March 24th Jokes
* A woman borrowed a DVD from the Memphis library and brought it back the next day. She indignantly complained to the clerk, “I got this movie about the ‘King and I’ and there nothing in there about Elvis at all.”
@ T. Boone Pickens told this joke to a group of bankers: Bob the banker calls in the oilman to review his loans. “We loaned you 1 million to revive your old wells, and they went dry,” says the banker. “Could’ve been worse,” the oilman replies. “Then we loaned you a million more to drill new wells and they were dry.” “Could’ve been worse.” “Then we loaned you another million for new drilling equipment, and it broke down.” “Could’ve been worse.” “I’m getting really tired of hearing that,” snaps the banker. “How could it have been worse?” “Could have been my money,” said the oilman.
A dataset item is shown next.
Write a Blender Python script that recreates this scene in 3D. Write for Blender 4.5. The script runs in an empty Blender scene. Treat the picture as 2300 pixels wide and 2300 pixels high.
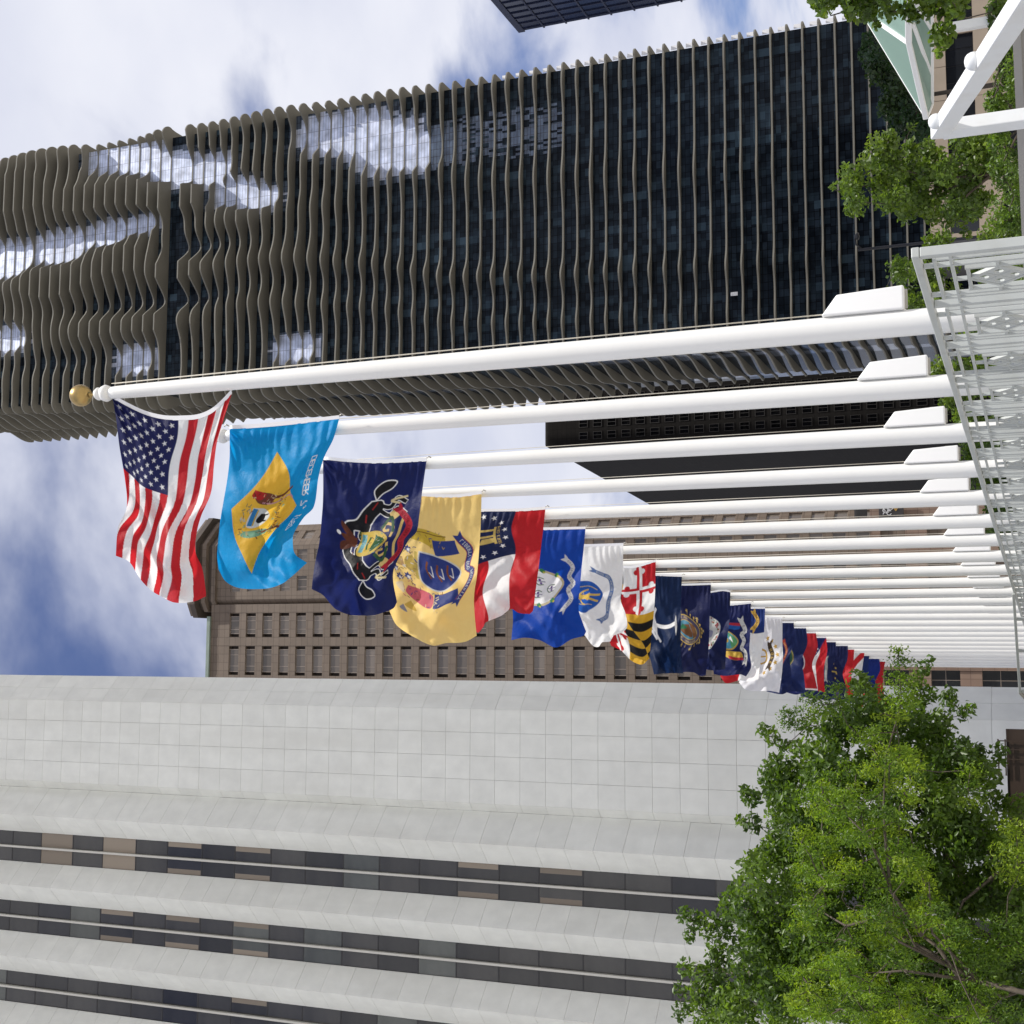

@ A man was driving through Oklahoma oil country wondering at all the oil rigs poking into the ground and up into the air. He stopped for a bite and got talking to one of the local men. He asked if it was true that many of the farmers had gotten rich by finding oil on their farms. The man said it was true and the oil business just took over the farms. The visitor asked, “Do you own a farm around here?” “Yeah” came the downbeat reply. “Are there any oil wells on it?” “Yeah, we have three good wells and they are producing several hundred barrels a day.” The impressed visitor asked, “What are you going to do with all the money you are getting from your property now?” The farmer answered, “I am gonna buy me a farm that ain’t got no oil on it.”